Reproduce nothing but the lines from the start of the material through the line that includes "PI = math.pi", both ends included, and omit every picture.
——————
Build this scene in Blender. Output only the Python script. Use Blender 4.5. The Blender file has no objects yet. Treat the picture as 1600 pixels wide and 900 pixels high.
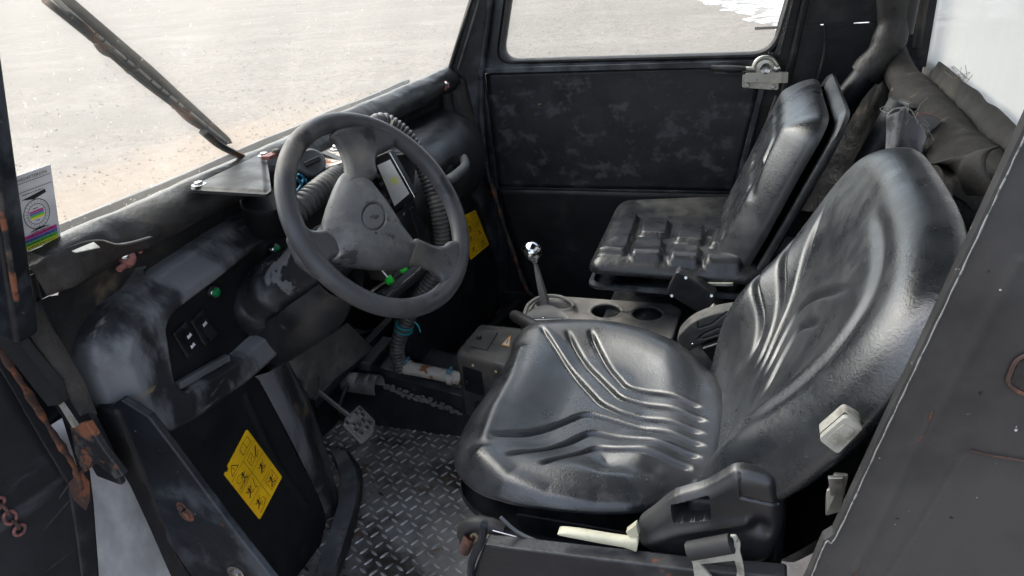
import bpy, math, random
import numpy as np
from mathutils import Vector, Matrix, noise
random.seed(7); rng = np.random.default_rng(7)
S = bpy.context.scene
PI = math.pi

# ------------------------------------------------------------------ camera
CAM = np.array([0.0, -0.55, 1.0]); FPX = 1116.0
RX = np.array([0.947, -0.063, 0.316]); RY = np.array([0.311, 0.431, -0.847])
RX = RX / np.linalg.norm(RX); RY = RY - RX * (RX @ RY); RY = RY / np.linalg.norm(RY)
RZ = np.cross(RX, RY)
ROT = np.array([RX, RY, RZ])
cd = bpy.data.cameras.new('camera'); co = bpy.data.objects.new('camera', cd); S.collection.objects.link(co)
cd.sensor_width = 36; cd.lens = 36 * FPX / 1600; cd.clip_start = 0.02; cd.clip_end = 2000
m = Matrix([list(ROT[i]) + [float(CAM[i])] for i in range(3)] + [[0, 0, 0, 1]])
co.matrix_world = m; S.camera = co

# ------------------------------------------------------------------ light
SUN_EL, SUN_ROT = math.radians(48), math.radians(285)
w = bpy.data.worlds.new('World'); S.world = w; w.use_nodes = True
nt = w.node_tree; nt.nodes.clear()
sky = nt.nodes.new('ShaderNodeTexSky'); sky.sky_type = 'NISHITA'; sky.sun_disc = False
sky.sun_elevation = SUN_EL; sky.sun_rotation = SUN_ROT
sky.air_density = 1.0; sky.dust_density = 4.0; sky.ozone_density = 1.0
hs = nt.nodes.new('ShaderNodeHueSaturation'); hs.inputs['Saturation'].default_value = 0.6
bg = nt.nodes.new('ShaderNodeBackground'); bg.inputs[1].default_value = 0.15
ow = nt.nodes.new('ShaderNodeOutputWorld')
nt.links.new(sky.outputs[0], hs.inputs['Color']); nt.links.new(hs.outputs[0], bg.inputs[0]); nt.links.new(bg.outputs[0], ow.inputs[0])
sd = bpy.data.lights.new('sun', 'SUN'); so = bpy.data.objects.new('sun', sd); S.collection.objects.link(so)
sd.energy = .8; sd.angle = math.radians(75); sd.color = (1, .97, .93)
# direction the light comes from: sky rotation r -> (sin r, cos r)
sdir = Vector((math.sin(SUN_ROT) * math.cos(SUN_EL), math.cos(SUN_ROT) * math.cos(SUN_EL), math.sin(SUN_EL)))
so.rotation_euler = sdir.to_track_quat('Z', 'Y').to_euler()
S.view_settings.view_transform = 'Standard'; S.view_settings.look = 'None'
S.view_settings.exposure = 1.9; S.view_settings.gamma = 1
S.render.engine = 'CYCLES'
S.cycles.max_bounces = 8; S.cycles.transparent_max_bounces = 12

# ------------------------------------------------------------------ measuring helpers (pixel of the photo -> point on a real plane)
def ray(px, py): return ROT @ np.array([px - 800, 450 - py, -FPX])
def at(px, py, **k):
    (a, v), = k.items(); i = 'xyz'.index(a); d = ray(px, py)
    return CAM + d * ((v - CAM[i]) / d[i])
def on(px, py, o, n):
    d = ray(px, py); return CAM + d * (((np.array(o) - CAM) @ np.array(n)) / (d @ np.array(n)))
def V(*a): return np.array(a, float)
def unit(a): a = np.array(a, float); return a / np.linalg.norm(a)

# ------------------------------------------------------------------ materials
_m = {}
def M(name, base, rough=.5, metal=0., layers=(), bump=(), spec=.36, coat=0., coat_rough=.1, alpha=None, emit=None):
    """layers: (colour, rough, scale(x,y,z) or float, lo, hi, detail); bump: (scale, strength, distance)"""
    if name in _m: return _m[name]
    mt = bpy.data.materials.new(name); mt.use_nodes = True
    t = mt.node_tree; N = t.nodes; L = t.links
    b = N['Principled BSDF']
    tc = N.new('ShaderNodeTexCoord')
    def noi(scale, detail=4, rough_=.55, seed=0):
        mp = N.new('ShaderNodeMapping')
        sc = (scale,) * 3 if not isinstance(scale, (tuple, list)) else scale
        mp.inputs['Scale'].default_value = sc; mp.inputs['Location'].default_value = (seed * 3.7, seed * 1.3, seed * 2.1)
        L.new(tc.outputs['Object'], mp.inputs['Vector'])
        n = N.new('ShaderNodeTexNoise'); n.inputs['Scale'].default_value = 1; n.inputs['Detail'].default_value = detail
        n.inputs['Roughness'].default_value = rough_
        L.new(mp.outputs[0], n.inputs['Vector']); return n.outputs['Fac']
    def mr(fac, lo, hi, a=0., c=1.):
        r = N.new('ShaderNodeMapRange'); r.interpolation_type = 'SMOOTHSTEP'
        r.inputs['From Min'].default_value = lo; r.inputs['From Max'].default_value = hi
        r.inputs['To Min'].default_value = a; r.inputs['To Max'].default_value = c
        L.new(fac, r.inputs['Value']); return r.outputs[0]
    col = N.new('ShaderNodeRGB'); col.outputs[0].default_value = (*base, 1); cur = col.outputs[0]
    rv = N.new('ShaderNodeValue'); rv.outputs[0].default_value = rough; cr = rv.outputs[0]
    # soft overall variation of tone and gloss
    vn = noi(9, 5, .6, 5)
    mx = N.new('ShaderNodeMix'); mx.data_type = 'RGBA'; mx.blend_type = 'MULTIPLY'
    mx.inputs[0].default_value = 1
    g = mr(vn, .3, .7, .72, 1.28); cb = N.new('ShaderNodeCombineColor')
    for i in range(3): L.new(g, cb.inputs[i])
    L.new(cur, mx.inputs[6]); L.new(cb.outputs[0], mx.inputs[7]); cur = mx.outputs[2]
    for i, (c, r, sc, lo, hi, det) in enumerate(layers):
        f = mr(noi(sc, det, .62, i + 1), lo, hi)
        mx = N.new('ShaderNodeMix'); mx.data_type = 'RGBA'; L.new(f, mx.inputs[0]); L.new(cur, mx.inputs[6])
        mx.inputs[7].default_value = (*c, 1); cur = mx.outputs[2]
        m2 = N.new('ShaderNodeMix'); m2.data_type = 'FLOAT'; L.new(f, m2.inputs[0]); L.new(cr, m2.inputs[2])
        m2.inputs[3].default_value = r; cr = m2.outputs[0]
    L.new(cur, b.inputs['Base Color'])
    # gloss variation
    rn = mr(noi(23, 5, .6, 9), .3, .7, -.08, .1); ad = N.new('ShaderNodeMath'); ad.operation = 'ADD'; ad.use_clamp = True
    L.new(cr, ad.inputs[0]); L.new(rn, ad.inputs[1]); L.new(ad.outputs[0], b.inputs['Roughness'])
    b.inputs['Metallic'].default_value = metal; b.inputs['Specular IOR Level'].default_value = spec
    b.inputs['Coat Weight'].default_value = coat; b.inputs['Coat Roughness'].default_value = coat_rough
    prev = None
    for i, bp in enumerate(bump):
        sc, st, ds = bp[:3]
        bn = N.new('ShaderNodeBump'); bn.inputs['Strength'].default_value = st; bn.inputs['Distance'].default_value = ds
        L.new(noi(sc, 6, .6, i + 12), bn.inputs['Height'])
        if prev: L.new(prev, bn.inputs['Normal'])
        prev = bn.outputs[0]
    if prev: L.new(prev, b.inputs['Normal'])
    if emit:
        b.inputs['Emission Color'].default_value = (*emit[0], 1); b.inputs['Emission Strength'].default_value = emit[1]
    _m[name] = mt; return mt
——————
▶ _Complete response_
Build this scene in Blender. Output only the Python script. Use Blender 4.5. The Blender file has no objects yet. Treat the picture as 1600 pixels wide and 900 pixels high.
import bpy, math, random
import numpy as np
from mathutils import Vector, Matrix, noise
random.seed(7); rng = np.random.default_rng(7)
S = bpy.context.scene
PI = math.pi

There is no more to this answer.